What is the first home (new home) concession?
For contracts dated 1 May 2025 or later, first home buyers purchasing or building a new or substantially renovated home (one that has not previously been occupied or sold as a residence) can get a FULL transfer duty exemption with NO value cap — duty is reduced to nil regardless of the purchase price. This is separate from, and more generous than, the first home concession for established homes described above, which caps out at $800,000. You still need to move in within 1 year of settlement and live there to qualify.
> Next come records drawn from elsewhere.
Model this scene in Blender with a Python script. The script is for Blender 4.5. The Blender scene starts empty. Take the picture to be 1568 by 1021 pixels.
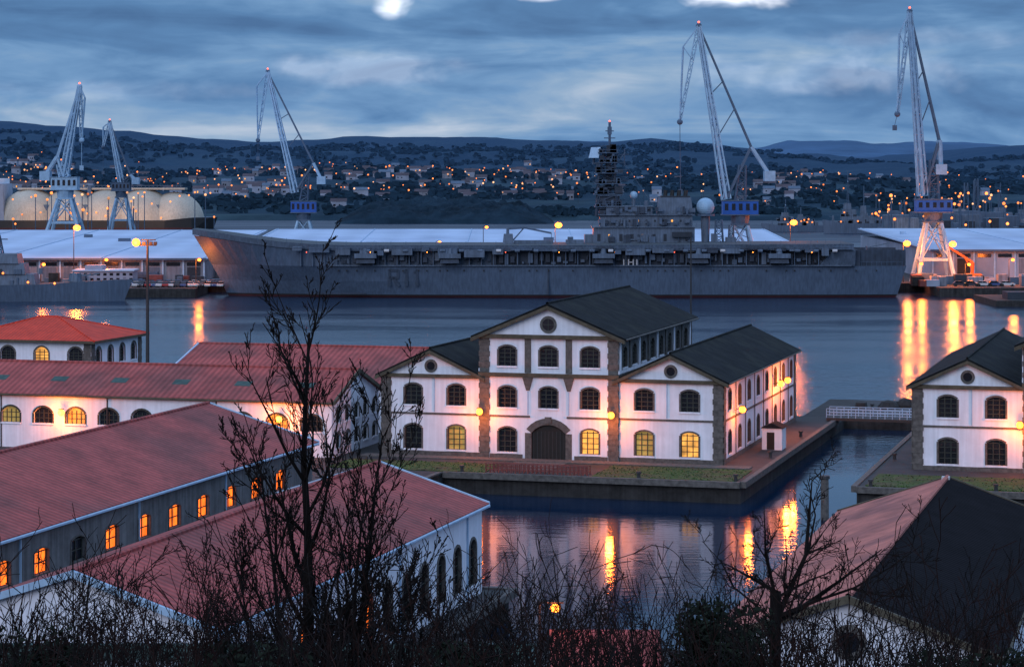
import bpy, math, random
from mathutils import Vector, Matrix, noise
R = random.Random(7)
CZ, FP, VH, UC = 36.0, 3702.0, 255.0, 784.0   # eye height, focal, horizon row, centre column of the survey photograph
def SX(u, Y): return (u-UC)*Y/FP
def SZ(v, Y): return CZ-(v-VH)*Y/FP
def S(u, v, Y): return Vector((SX(u,Y), Y, SZ(v,Y)))
sc = bpy.context.scene
# ------------------------------------------------------------------ materials
def nd(nt, t, **k):
    n = nt.nodes.new(t)
    for a, b in k.items(): setattr(n, a, b)
    return n
def mat(name, c, rough=.75, var=.25, scale=.6, bump=0., metal=0., stripes=None, streak=0., spec=.4, patch=None):
    m = bpy.data.materials.new(name); m.use_nodes = True; nt = m.node_tree; L = nt.links
    b = nt.nodes['Principled BSDF']; b.inputs['Roughness'].default_value = rough
    b.inputs['Metallic'].default_value = metal; b.inputs['Specular IOR Level'].default_value = spec
    tc = nd(nt, 'ShaderNodeTexCoord')
    n1 = nd(nt, 'ShaderNodeTexNoise'); n1.inputs['Scale'].default_value = scale; n1.inputs['Detail'].default_value = 6; n1.inputs['Roughness'].default_value = .65
    L.new(tc.outputs['Object'], n1.inputs['Vector'])
    mr = nd(nt, 'ShaderNodeMapRange'); mr.inputs['From Min'].default_value = .3; mr.inputs['From Max'].default_value = .7
    mr.inputs['To Min'].default_value = 1-var; mr.inputs['To Max'].default_value = 1+var
    L.new(n1.outputs['Fac'], mr.inputs['Value'])
    val = mr.outputs['Result']
    if streak:
        mp = nd(nt, 'ShaderNodeMapping'); mp.inputs['Scale'].default_value = (2.2, 2.2, .12)
        n2 = nd(nt, 'ShaderNodeTexNoise'); n2.inputs['Scale'].default_value = 1.0; n2.inputs['Detail'].default_value = 4
        L.new(tc.outputs['Object'], mp.inputs['Vector']); L.new(mp.outputs['Vector'], n2.inputs['Vector'])
        m2 = nd(nt, 'ShaderNodeMapRange'); m2.inputs['From Min'].default_value = .35; m2.inputs['From Max'].default_value = .65
        m2.inputs['To Min'].default_value = 1-streak; m2.inputs['To Max'].default_value = 1.05
        L.new(n2.outputs['Fac'], m2.inputs['Value'])
        mu = nd(nt, 'ShaderNodeMath', operation='MULTIPLY'); L.new(val, mu.inputs[0]); L.new(m2.outputs['Result'], mu.inputs[1]); val = mu.outputs[0]
    hgt = n1.outputs['Fac']
    if stripes:
        ax, per, amt = stripes
        w = nd(nt, 'ShaderNodeTexWave'); w.bands_direction = ax; w.inputs['Scale'].default_value = .314/per
        w.inputs['Distortion'].default_value = .3
        L.new(tc.outputs['Object'], w.inputs['Vector'])
        m3 = nd(nt, 'ShaderNodeMapRange'); m3.inputs['To Min'].default_value = 1-amt; m3.inputs['To Max'].default_value = 1+amt*.4
        L.new(w.outputs['Fac'], m3.inputs['Value'])
        mu = nd(nt, 'ShaderNodeMath', operation='MULTIPLY'); L.new(val, mu.inputs[0]); L.new(m3.outputs['Result'], mu.inputs[1]); val = mu.outputs[0]
        hgt = w.outputs['Fac']
    vm = nd(nt, 'ShaderNodeVectorMath', operation='SCALE')
    if patch:
        n4 = nd(nt, 'ShaderNodeTexNoise'); n4.inputs['Scale'].default_value = patch[1]; n4.inputs['Detail'].default_value = 5
        L.new(tc.outputs['Object'], n4.inputs['Vector'])
        m4 = nd(nt, 'ShaderNodeMapRange'); m4.inputs['From Min'].default_value = .48; m4.inputs['From Max'].default_value = .64
        L.new(n4.outputs['Fac'], m4.inputs['Value'])
        mx = nd(nt, 'ShaderNodeMix', data_type='RGBA'); mx.inputs[6].default_value = (*c, 1); mx.inputs[7].default_value = (*patch[0], 1)
        L.new(m4.outputs['Result'], mx.inputs[0]); L.new(mx.outputs[2], vm.inputs[0])
    else: vm.inputs[0].default_value = c
    L.new(val, vm.inputs['Scale']); L.new(vm.outputs[0], b.inputs['Base Color'])
    if bump:
        bp = nd(nt, 'ShaderNodeBump'); bp.inputs['Strength'].default_value = bump; bp.inputs['Distance'].default_value = .08
        L.new(hgt, bp.inputs['Height']); L.new(bp.outputs['Normal'], b.inputs['Normal'])
    return m
def emat(name, c, s, var=.3, scale=1.5, sample=False):
    m = mat(name, tuple(x*.5 for x in c), .5); nt = m.node_tree; b = nt.nodes['Principled BSDF']
    b.inputs['Emission Color'].default_value = (*c, 1)
    tc = nd(nt, 'ShaderNodeTexCoord'); n = nd(nt, 'ShaderNodeTexNoise'); n.inputs['Scale'].default_value = scale
    nt.links.new(tc.outputs['Object'], n.inputs['Vector'])
    mr = nd(nt, 'ShaderNodeMapRange'); mr.inputs['From Min'].default_value = .3; mr.inputs['From Max'].default_value = .7
    mr.inputs['To Min'].default_value = s*(1-var); mr.inputs['To Max'].default_value = s*(1+var)
    nt.links.new(n.outputs['Fac'], mr.inputs['Value']); nt.links.new(mr.outputs['Result'], b.inputs['Emission Strength'])
    if not sample:
        try: m.cycles.emission_sampling='NONE'
        except Exception: pass
    return m
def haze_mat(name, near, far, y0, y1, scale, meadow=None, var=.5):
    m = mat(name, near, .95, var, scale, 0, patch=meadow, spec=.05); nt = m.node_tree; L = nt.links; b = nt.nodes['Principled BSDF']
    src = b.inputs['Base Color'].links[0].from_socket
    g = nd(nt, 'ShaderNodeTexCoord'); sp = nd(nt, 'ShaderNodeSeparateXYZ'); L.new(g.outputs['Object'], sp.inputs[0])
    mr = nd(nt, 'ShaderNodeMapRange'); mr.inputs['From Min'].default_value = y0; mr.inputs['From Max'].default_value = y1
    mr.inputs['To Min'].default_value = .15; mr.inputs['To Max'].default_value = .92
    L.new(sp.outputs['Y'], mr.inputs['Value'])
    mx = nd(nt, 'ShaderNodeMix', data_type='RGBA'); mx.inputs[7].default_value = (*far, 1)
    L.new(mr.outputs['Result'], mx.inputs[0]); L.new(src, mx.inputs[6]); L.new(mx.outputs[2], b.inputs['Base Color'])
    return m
M = {}
M['white'] = mat('white_plaster', (.72,.75,.83), .85, .09, .5, .05, streak=.09)
M['stone'] = mat('granite', (.095,.09,.085), .85, .45, 2.2, .3)
M['cornice'] = mat('weathered_cornice', (.075,.065,.045), .85, .4, 1.5, .2)
M['slate'] = mat('slate_roof', (.0105,.0125,.015), .85, .5, .5, .3, stripes=('Y',.5,.25), spec=.12, patch=((.017,.019,.018),.25))
M['darkroof'] = mat('dark_roof', (.009,.008,.010), .9, .3, .5, .3, stripes=('Y',.6,.2), spec=.04)
M['redY'] = mat('red_tile_roof', (.345,.066,.060), .8, .33, .35, .5, stripes=('Y',.75,.3), streak=.18, patch=((.22,.055,.052),.09))
M['redX'] = mat('red_tile_roof_x', (.335,.066,.060), .8, .33, .35, .5, stripes=('X',.75,.3), patch=((.21,.055,.052),.12))
M['redB'] = mat('bright_red_tile', (.52,.042,.018), .8, .25, .5, .4, stripes=('X',.6,.2))
M['pinkY'] = mat('pink_tile_roof', (.46,.15,.115), .85, .35, .5, .5, stripes=('Y',.6,.3), patch=((.29,.10,.085),.2))
M['verge'] = mat('zinc_verge', (.32,.47,.63), .5, .15, 1.)
M['greywall'] = mat('grey_render', (.14,.14,.145), .9, .3, .7, .2, streak=.35)
M['glass'] = mat('dark_window_glass', (.010,.012,.018), .15, .3, 1., 0, spec=.5)
M['wood'] = mat('dark_wood', (.014,.011,.010), .7, .3, 2.)
M['wframe'] = mat('window_bars', (.03,.036,.030), .6, .2, 2.)
M['lit'] = emat('lit_window', (1,.44,.08), .85, .6, .8)
M['litO'] = emat('lit_window_orange', (1,.16,.015), 1.9, .5, .7)
M['litG'] = emat('lit_window_dim', (.75,.5,.12), .22, .6, .8)
M['lampO'] = emat('sodium_lamp', (1,.21,.02), 8, .05)
M['lampW'] = emat('warm_lamp', (1,.24,.03), 9, .05)
M['lampR'] = emat('red_lamp', (1,.1,.05), 5, .05)
M['iron'] = mat('dark_iron', (.025,.027,.03), .6, .2, 2.)
M['quay'] = mat('quay_masonry', (.030,.030,.031), .9, .55, .7, .5, streak=.45)
M['paving'] = mat('paving', (.034,.034,.038), .8, .4, .4, .2, patch=((.020,.022,.022),.1))
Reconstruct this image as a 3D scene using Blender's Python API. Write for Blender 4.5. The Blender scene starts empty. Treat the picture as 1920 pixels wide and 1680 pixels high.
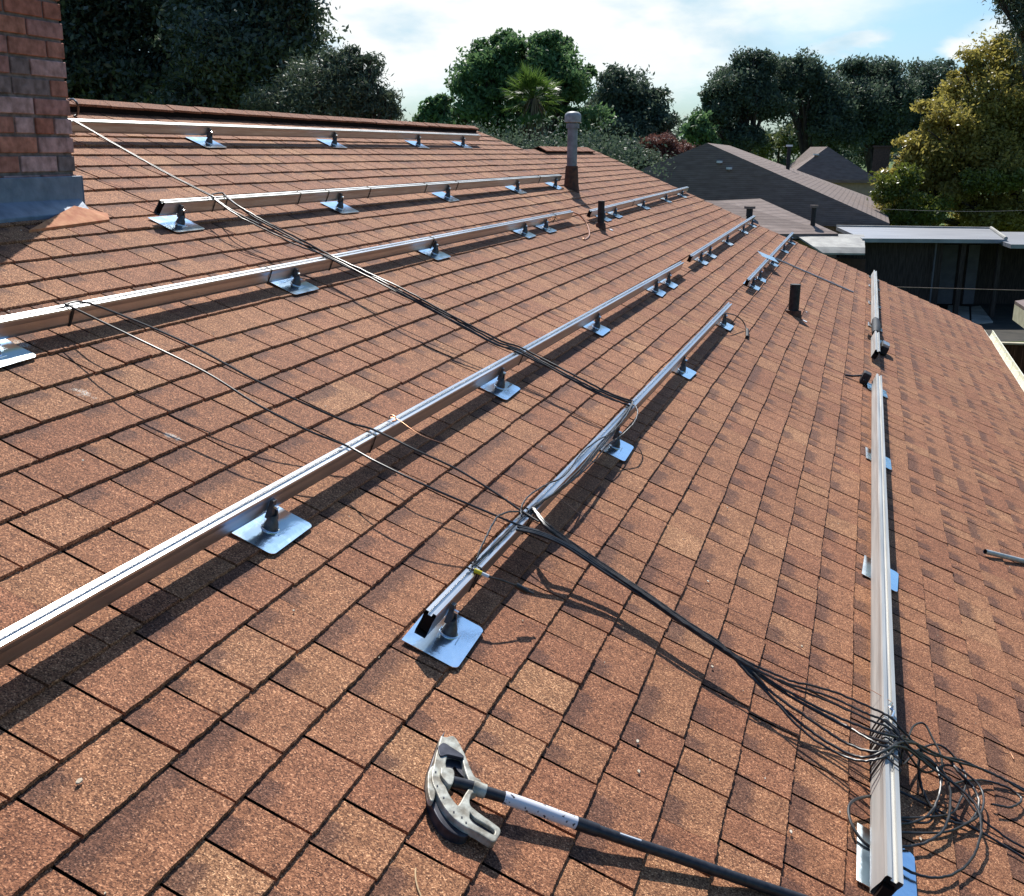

When is QLD transfer duty payable?
Transfer duty must generally be paid within 30 days of the liability date (usually the date the contract is signed, or the date of the transfer if there is no contract), to avoid interest and penalties. Your solicitor or conveyancer normally arranges lodgement and payment as part of settlement, including any concession claim (Form D2.1 for home and first home concessions).
Why does my bank's or conveyancer's calculator differ?
Most likely extra costs this page deliberately doesn't fold into the duty figure: an additional 8% foreign acquirer duty if you're a foreign person, a flat $5 duty fee on a mortgage transfer, and — from 1 August 2026 — a new requirement that you be an Australian citizen, permanent resident or specified foreign retiree to claim a home or first home concession at all. Vacant land you intend to build a first home on has its own, separate first home vacant land concession, not modelled here. If a figure differs by more than a rounding difference and none of those explain it, check the property value and buyer-type inputs match exactly — for reference, the plain home concession rate at the $800,000 first-home-concession cap is $21,850.